Since reaching a new 8-month high just short of major technical resistance around 114.00 late last week, USD/JPY has pulled back modestly as the dollar has tentatively paused its relentless rally and the yen has made a small rebound within its equally relentless fall.

The dollar remained flat to moderately negative overall on Monday as its precipitous rise of the past three weeks was subject to consolidation and profit-taking. Also taking a corresponding breather were retreating bond yields, which took some upward pressure off the dollar.

What has not changed since last week, however, are high expectations that the Federal Reserve will raise interest rates after its next meeting in two weeks. Market expectations for a 25-basis-point rate hike at this meeting are currently running at an exceptionally high 98%. Now, the big question is less about whether the Fed will raise interest rates in December, and much more about what the pace of rate hikes may likely be after December, especially with Trump-driven inflation expected to rise. Therefore, while pullbacks are to be expected within the dollar’s continued climb, the greenback remains well-supported by anticipation of increasing interest rates.

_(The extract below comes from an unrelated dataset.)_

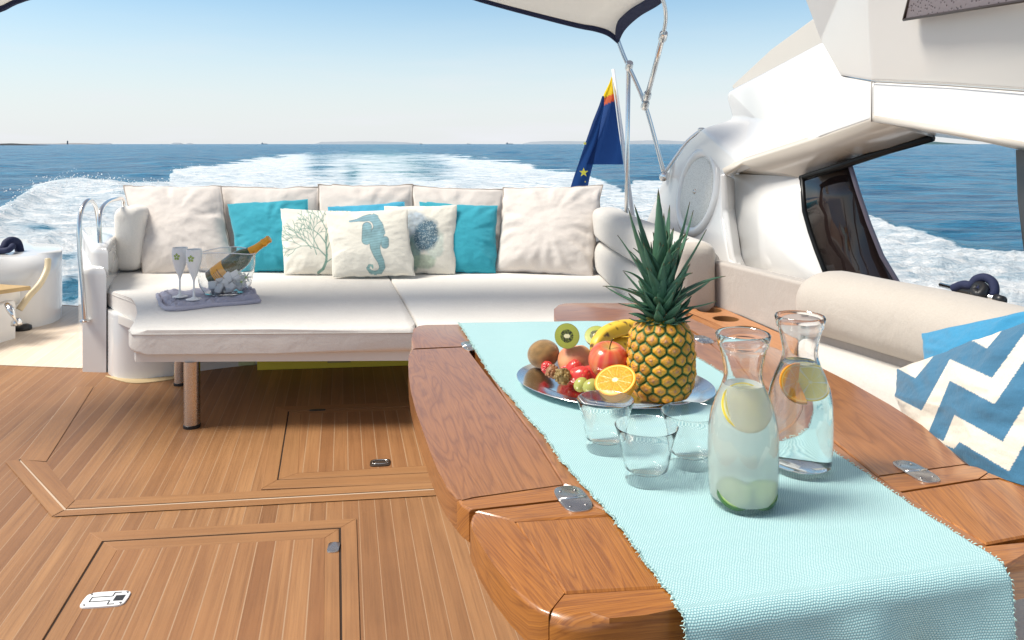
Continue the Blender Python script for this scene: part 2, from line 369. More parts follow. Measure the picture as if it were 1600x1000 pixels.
def build_sea():
    nx, ny = 640, 620
    # radial fan of real water around the boat: spacing grows with distance
    tx = np.linspace(-1, 1, nx); az = np.tan(tx * 1.22) / np.tan(1.22) * 2.6
    dd = 3.0 * (30000 / 3.0) ** (np.linspace(0, 1, ny) ** .92)
    A, D = np.meshgrid(az, dd); X = A * D; Y = D.copy()
    px = 800 + A * F; py = HZ + (CZ - SEA) * F / D
    B = np.interp(px, BX, BY); jag = fbm(X * .25, Y * .25, 4, 3)
    foam = np.clip((py - B) / (6 + .05 * (py - HZ)) + jag * 2.2 + .3, 0, 1); foam *= 1 - .10 * np.exp(-(((px - 595) / 140) ** 4)) * np.clip((310 - py) / 30, 0, 1); foam *= 1 - .25 * np.clip((244 - py) / 12, 0, 1)
    near = np.clip((py - 250) / 60, 0, 1)
    foam *= .61 + .06 * near
    for cx, cy, rx, ry, k in ((497, 262, 28, 34, .13), (672, 268, 46, 24, .13), (600, 258, 60, 46, .04), (590, 234, 100, 12, .07), (548, 282, 16, 30, .10), (330, 275, 60, 6, .08), (800, 270, 60, 6, .07), (880, 262, 40, 7, .2), (112, 455, 30, 26, .30), (105, 405, 40, 10, .2), (60, 360, 50, 8, .2), (150, 330, 60, 7, .15), (-20, 420, 60, 14, .2), (1390, 395, 60, 8, .1), (1580, 420, 40, 14, .14)):
        foam -= k * np.exp(-(((px - cx) / rx) ** 2 + ((py - cy) / ry) ** 2))
    teal = .55 * np.exp(-(((px - 600) / 60) ** 2 + ((py - 268) / 32) ** 2)) + .35 * np.clip(foam, 0, 1) * (py > 240)
    fade = 1 / (1 + (D / 900) ** 2)
    swell = (fbm(X * .05, Y * .11, 3, 11) * .9 * (1 - .7 * np.clip(foam, 0, 1)) + fbm(X * .3, Y * .55, 3, 21) * .30) * np.clip(D / 14, .3, 1) * fade
    crest = np.exp(-((py - B - 9) / 12) ** 2) * np.interp(px, [-300, 0, 60, 110, 190, 250, 300], [.1, .2, .32, .36, .28, .12, 0])
    dark = np.exp(-(((px - 240) / 90) ** 2 + ((py - 252) / 10) ** 2)) * .5
    rough = np.clip(foam, 0, 1) * (fbm(X * 1.3, Y * 1.7, 5, 31) * .60 + np.abs(fbm(X * 4, Y * 4, 4, 41)) * .34) * np.clip(D / 10, .2, 1) / (1 + (D / 45) ** 2)
    Z = SEA + swell + crest + dark * 1.2 + rough
    # skirt near the hull stays below the deck
    Z = np.where(D < 6, np.minimum(Z, SEA + .1), Z)
    V = np.stack([X, Y, Z], -1).reshape(-1, 3)
    i = np.arange(nx * ny).reshape(ny, nx)
    Q = np.stack([i[:-1, :-1], i[:-1, 1:], i[1:, 1:], i[1:, :-1]], -1).reshape(-1, 4)
    me = bpy.data.meshes.new('sea'); me.vertices.add(len(V)); me.vertices.foreach_set('co', V.astype('f').ravel())
    me.loops.add(Q.size); me.loops.foreach_set('vertex_index', Q.ravel().astype('i')); me.polygons.add(len(Q))
    me.polygons.foreach_set('loop_start', np.arange(0, Q.size, 4, dtype='i')); me.polygons.foreach_set('loop_total', np.full(len(Q), 4, 'i'))
    me.update(calc_edges=True); me.polygons.foreach_set('use_smooth', [True] * len(Q))
    for k, a in (('foam', foam), ('teal', teal)):
        q = me.attributes.new(k, 'FLOAT', 'POINT'); q.data.foreach_set('value', np.clip(a, 0, 1).astype('f').ravel())
    me.materials.append(seamat()); o = bpy.data.objects.new('sea', me); C.objects.link(o); structure(o)
    # calmer water all round, just under the fan, out to the horizon
    r = 30000; m2 = simple('open_water', (.006, .07, .16), .25, .3, .05)
    mesh('sea', [(-r, -r, SEA - 1.2), (r, -r, SEA - 1.2), (r, 6, SEA - 1.2), (-r, 6, SEA - 1.2)], [(0, 1, 2, 3)], m2, smooth=False)['kind'] = 'structure'
build_sea()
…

As for the Japanese currency, a persistent “risk-on” market environment after early-November’s surprise election outcome has helped to put pressure on the safe-haven yen. Rising stock markets have severely diminished the appeal of safe-havens like the yen and gold, which have both seen precipitous drops in value within the past few weeks.

The trajectory of both the dollar and yen can be most readily seen on the USD/JPY daily chart, which has surged sharply to hit and break out above major resistance levels during the month of November. As noted, the culmination of this rise thus far has been a high just short of the key 114.00 resistance level on Friday, which is also a major 61.8% Fibonacci retracement level. Since that high, the currency pair has pulled back modestly, hitting a low in the 111.00’s on Monday before bouncing.

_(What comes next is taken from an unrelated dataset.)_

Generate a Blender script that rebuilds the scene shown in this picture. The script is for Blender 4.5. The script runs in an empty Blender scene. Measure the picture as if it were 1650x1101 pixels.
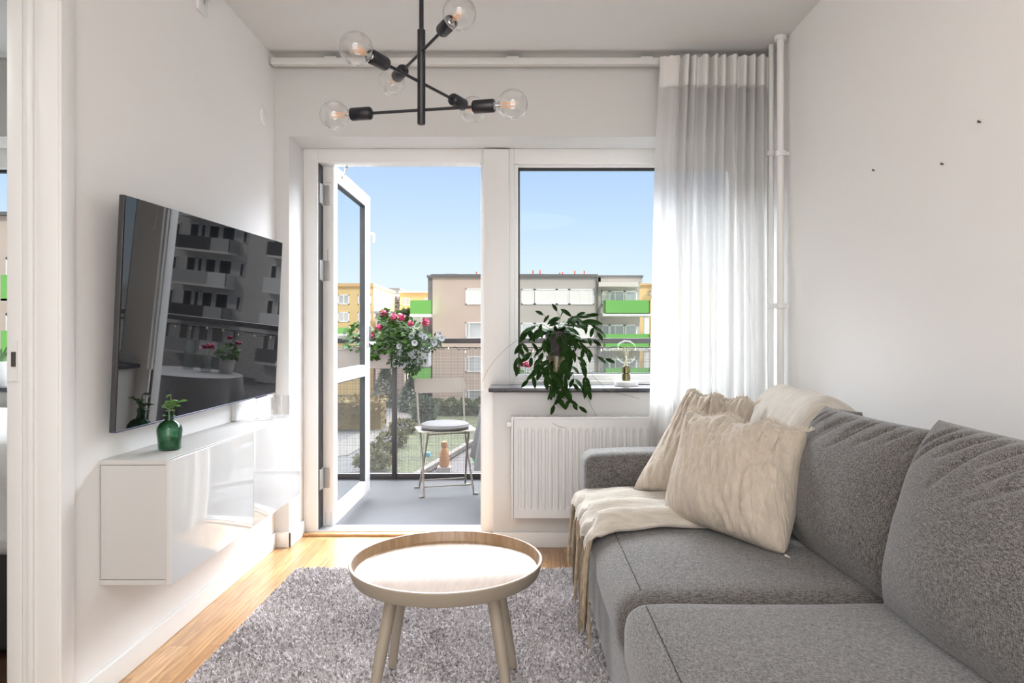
import bpy, bmesh, math, random
import numpy as np
from mathutils import Vector, Matrix, noise
random.seed(7)
RNG = np.random.default_rng(3)
scene = bpy.context.scene
PI = math.pi
# ---------------------------------------------------------------- camera
F, CX, CY, CZ = 1100.0, 842.0, 542.0, 1.077
cam_d = bpy.data.cameras.new('camera'); cam = bpy.data.objects.new('camera', cam_d)
scene.collection.objects.link(cam); scene.camera = cam
cam.location = (0, 0, CZ); cam.rotation_euler = (PI/2, 0, 0)
cam_d.sensor_width = 36; cam_d.lens = 36*F/1650
cam_d.shift_x = -(CX-825)/1650; cam_d.shift_y = -(550.5-CY)/1650
cam_d.clip_end = 800
# ---------------------------------------------------------------- view
vs = scene.view_settings
vs.view_transform = 'Standard'; vs.look = 'None'; vs.gamma = 1; vs.exposure = 0.3; vs.use_curve_mapping = False
# ---------------------------------------------------------------- world sky
w = bpy.data.worlds.new('sky'); scene.world = w; w.use_nodes = True
nt = w.node_tree; nt.nodes.clear()
tc = nt.nodes.new('ShaderNodeTexCoord'); sp = nt.nodes.new('ShaderNodeSeparateXYZ'); rp = nt.nodes.new('ShaderNodeValToRGB')
bg = nt.nodes.new('ShaderNodeBackground'); ow = nt.nodes.new('ShaderNodeOutputWorld')
nt.links.new(tc.outputs['Generated'], sp.inputs[0]); nt.links.new(sp.outputs['Z'], rp.inputs[0])
nt.links.new(rp.outputs[0], bg.inputs[0]); nt.links.new(bg.outputs[0], ow.inputs[0])
SKY = [(0.0, (.55, .55, .53)), (0.01, (.74, .82, .90)), (0.08, (.66, .78, .91)), (0.17, (.50, .66, .88)), (0.26, (.39, .55, .83)),
       (0.33, (.74, .78, .88)), (0.5, (.82, .85, .90)), (1.0, (.82, .85, .90))]
cr = rp.color_ramp
while len(cr.elements) < len(SKY): cr.elements.new(0.5)
for e, (p, c) in zip(cr.elements, SKY): e.position = p; e.color = (*c, 1)
# the open sky high over the courtyard (beyond the balcony) is the bright part of the dome
mz = nt.nodes.new('ShaderNodeMapRange'); mz.interpolation_type = 'SMOOTHSTEP'; mz.inputs[1].default_value = .255; mz.inputs[2].default_value = .46
my = nt.nodes.new('ShaderNodeMapRange'); my.interpolation_type = 'SMOOTHSTEP'; my.inputs[1].default_value = .0; my.inputs[2].default_value = .5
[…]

Despite this retreat from its highs, USD/JPY continues to appear poised for more upside, given the well-supported dollar and persisting pressure on the yen. This should continue to be the case as long as the key 111.00 support level is not breached to the downside. In this event, the upside level to watch continues to be the noted 114.00 level. Any successful break above 114.00 should open the way towards further upside targets at the major 116.00 and 118.00 resistance levels. The upcoming US jobs report on Friday should also play a key role in determining whether or not such a breakout occurs in the near-term.